She said in Uzbekistan, an orphanage for Polish Jews opened and her family found shelter. In the orphanage, she said, most people had bald heads and lice.

There, her father passed away. Miller said she was living “not knowing what would happen” each day.

But Miller wrote poetry and was eager to educate herself. Miller said she didn't have access to education, but she read a lot of books in different languages. 

After the war ended, Miller returned to Poland where the family lived in an orphanage in Krakow.

Miller said her mother couldn’t survive “living on a graveyard of brothers and sisters.” Soon, the family moved to Israel. When Miller was 21 years old, she came to the United States.

Where is Miller now?

Now, Miller is a successful speaker and author who has maintained her support of the Jewish community and the fight to end hunger in the world.

Her book “Into No Man’s Land” was on sale at the event. It is also available for purchase online.

Miller mentioned a Hebrew saying she tries to live by: "tikkun olam," which embraces improving the world.

“(It's) everyone's responsibility to reach out and help in improving the world,” Miller said. “If we are silent when those (bad things) happen, we encourage (it to) happen, to grow bigger and bigger.”

Miller said she was glad to share her story with students – “The ones who will be leading the world, the ones whose responsibility it will be to see to do everything possible for them to prevent such things from happening again.”

Miller said it is young people’s responsibility now to guard democracy and not be bystanders.

Attendees, Bob and Sara Segall, who came to support their daughter and an organizer of the event, Lily, said it was important to hear from Miller.

“Right now, especially, with the rise of antisemitism in the United States and around the world, I think hearing very personal stories about individuals who are impacted by that is really important,” Bob said. “Certainly, hearing from a survivor of the Holocaust, I think can do nothing but help to spread some empathy and understanding of why keeping humanity in mind as we move through our daily lives was incredibly important”

Katie Sloan, a CMU instructor of human development and family studies, said she also attended the event to support Segall, her former student.

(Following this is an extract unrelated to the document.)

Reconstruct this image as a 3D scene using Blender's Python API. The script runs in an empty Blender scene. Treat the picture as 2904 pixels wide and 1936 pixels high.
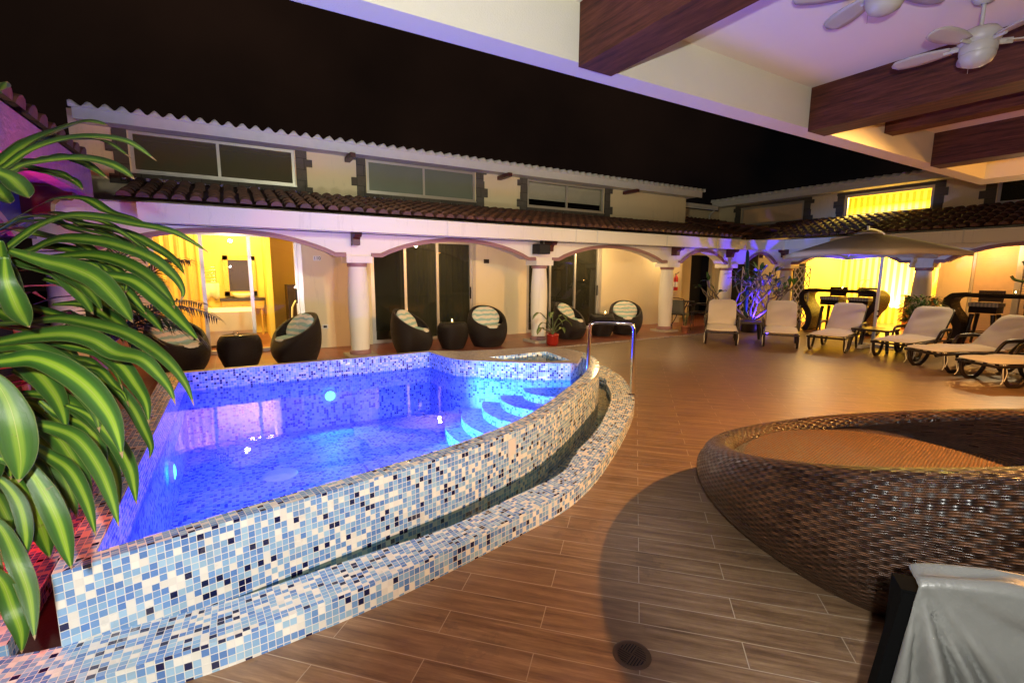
import bpy, bmesh, math, random
from mathutils import Vector, Matrix
R = math.radians; PI = math.pi; sin, cos = math.sin, math.cos
random.seed(7)
SC = bpy.context.scene
COL = SC.collection
# ------------------------------------------------------------------ camera
CAM_H = 1.45; YAW, PIT, ROL = R(30.46458), R(8.39204), R(-.30255); FPX = 1335.67
_f = Vector((sin(YAW)*cos(PIT), cos(YAW)*cos(PIT), -sin(PIT))); _r = Vector((cos(YAW), -sin(YAW), 0)); _d = _f.cross(_r)
_r2 = _r*cos(ROL)+_d*sin(ROL); _d2 = -_r*sin(ROL)+_d*cos(ROL)
cd = bpy.data.cameras.new('camera'); cam = bpy.data.objects.new('camera', cd); COL.objects.link(cam)
cd.sensor_width = 36; cd.lens = FPX/2904*36; cd.clip_start = .05; cd.clip_end = 500
m = Matrix((( _r2.x, -_d2.x, -_f.x, 0), (_r2.y, -_d2.y, -_f.y, 0), (_r2.z, -_d2.z, -_f.z, CAM_H), (0, 0, 0, 1)))
cam.matrix_world = m; SC.camera = cam
# surveying helpers: where a sight line meets a height or a wall plane
def _ray(x, y): return _r2*((x-1452)/FPX)+_d2*((y-968)/FPX)+_f
def onz(x, y, z=0.):
    d = _ray(x, y); t = (z-CAM_H)/d.z; return Vector((d.x*t, d.y*t, z))
def ony(x, y, Y):
    d = _ray(x, y); t = Y/d.y; return Vector((d.x*t, Y, CAM_H+d.z*t))
def atd(x, y, dist):
    d = _ray(x, y); t = dist/(d.x*sin(YAW)+d.y*cos(YAW)); return Vector((d.x*t, d.y*t, CAM_H+d.z*t))
# ------------------------------------------------------------------ world, exposure
W = bpy.data.worlds.new('World'); SC.world = W; W.use_nodes = True
bg = W.node_tree.nodes['Background']; bg.inputs[0].default_value = (.0055, .0036, .0030, 1); bg.inputs[1].default_value = 1
SC.view_settings.view_transform = 'Standard'; SC.view_settings.look = 'None'; SC.view_settings.exposure = 0; SC.view_settings.gamma = 1
cy = SC.cycles; cy.use_denoising = True; cy.max_bounces = 7; cy.transparent_max_bounces = 12; cy.sample_clamp_indirect = 4; cy.sample_clamp_direct = 0
cy.caustics_reflective = False; cy.caustics_refractive = False; cy.use_light_tree = True
_t = W.node_tree; _n = _t.nodes.new('ShaderNodeTexNoise'); _n.inputs['Scale'].default_value = 1.7; _n.inputs['Detail'].default_value = 5
_c = _t.nodes.new('ShaderNodeTexCoord'); _t.links.new(_c.outputs['Generated'], _n.inputs['Vector'])
_rp = _t.nodes.new('ShaderNodeValToRGB'); _rp.color_ramp.elements[0].position = .38; _rp.color_ramp.elements[0].color = (.0012, .0011, .0012, 1); _rp.color_ramp.elements[1].position = .72; _rp.color_ramp.elements[1].color = (.013, .0065, .0042, 1)
_t.links.new(_n.outputs[0], _rp.inputs[0]); _t.links.new(_rp.outputs[0], bg.inputs[0])
# ------------------------------------------------------------------ lights
def lamp(kind, name, loc, power, col, size=.05, target=None, cone=60, blend=.5, parent=None, sy=None):
    ld = bpy.data.lights.new(name, kind); ld.energy = power; ld.color = col
    if kind == 'POINT': ld.shadow_soft_size = size
    if kind == 'SPOT': ld.shadow_soft_size = size; ld.spot_size = R(cone); ld.spot_blend = blend
    if kind == 'AREA':
        ld.size = size
        if sy: ld.shape = 'RECTANGLE'; ld.size_y = sy
    o = bpy.data.objects.new(name, ld); COL.objects.link(o); o.location = loc
    if target is not None:
        o.rotation_euler = (Vector(target)-Vector(loc)).to_track_quat('-Z', 'Y').to_euler()
    return o
WHITE = (1, .95, .88); WARM = (1, .68, .30); YEL = (1, .66, .12); ORANGE = (1, .42, .08); BLUE = (.07, .10, 1); CYAN = (.05, .45, 1)
lamp('SPOT', 'camera_flash', (-.065, -.110, 1.570), 290, (1, .985, .92), .016, (.55, .80, 1.56), 168, .12)
lamp('POINT', 'pavilion_fill', (2.3, -.9, 2.3), 15, (1, .86, .66), .2)  # added fill for the cover and the near deck, no fixture here
lamp('SPOT', 'pool_edge_light', (1.7, 2.75, .95), 310, (1, .86, .70), .04, (2.8, 8.6, 1.65), 112, .7)
lamp('SPOT', 'pool_edge_light', (5.6, 4.4, 1.0), 80, (1, .80, .52), .04, (9.2, 9.0, 1.7), 112, .7)
lamp('SPOT', 'canopy_fill_light', (2.0, 2.9, 2.85), 400, (.97, 1, .68), .1, (4.4, 9.4, 3.3), 110, .8)  # added fill to brighten the upper cream walls, no fixture there
lamp('SPOT', 'canopy_fill_light', (7.0, 2.0, 2.45), 45, (1, .80, .55), .08, (9.6, 4.2, .1), 62, .7)  # another added fill, whitens the loungers
lamp('SPOT', 'eave_light', (12.05, 2.6, 2.2), 150, (1, .74, .38), .06, (9.6, 3.2, .2), 140, .5)
lamp('SPOT', 'eave_light', (12.0, 6.0, 2.2), 90, (1, .74, .40), .06, (9.4, 5.4, .2), 130, .5)
lamp('POINT', 'porch_lamp', (.0, 8.9, 1.98), 16, (1, .78, .46), .04)
lamp('POINT', 'porch_lamp', (3.5, 8.9, 2.0), 25, WARM, .04)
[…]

“I think it's important that we're reminded that violent or harmful discourse or political decision making can have really terrible impact,” Sloan said. 

Jaimie Haisma, president of Hillel at CMU, said it was “nerve wracking” to share her culture because of the rise of antisemitism in today's world.

An audience member asked about confronting anti-semitic people, to which Miller responded, it is a “waste of time."

“Those who deny (the) Holocaust is not for lack of information,” Miller said. “It serves their anti-semitic or political purpose.”   

Haisma said the events Hillel and other campus partners hosted this week helped educate the campus about Jewish culture and experiences.

Haisma said Wednesday night's event was the one she looked forward to most.

“It went really great," she said. "We had a lot of people and we had some really great questions and we're so thankful to have (Miller) here."

Haisma said she thinks the audience "definitely felt something" and was able to "connect to it in a different way." 

After the event, attendees were treated with Challah, a Jewish traditional bread.

Around 100 students, faculty and community members exited the warm Biosciences building to the snowy strees.

The last two events of Jewish Heritage Week are a Dreidel night at 5 p.m. on Jan. 26 and Jewish Trivia at 1 p.m. on Jan. 27.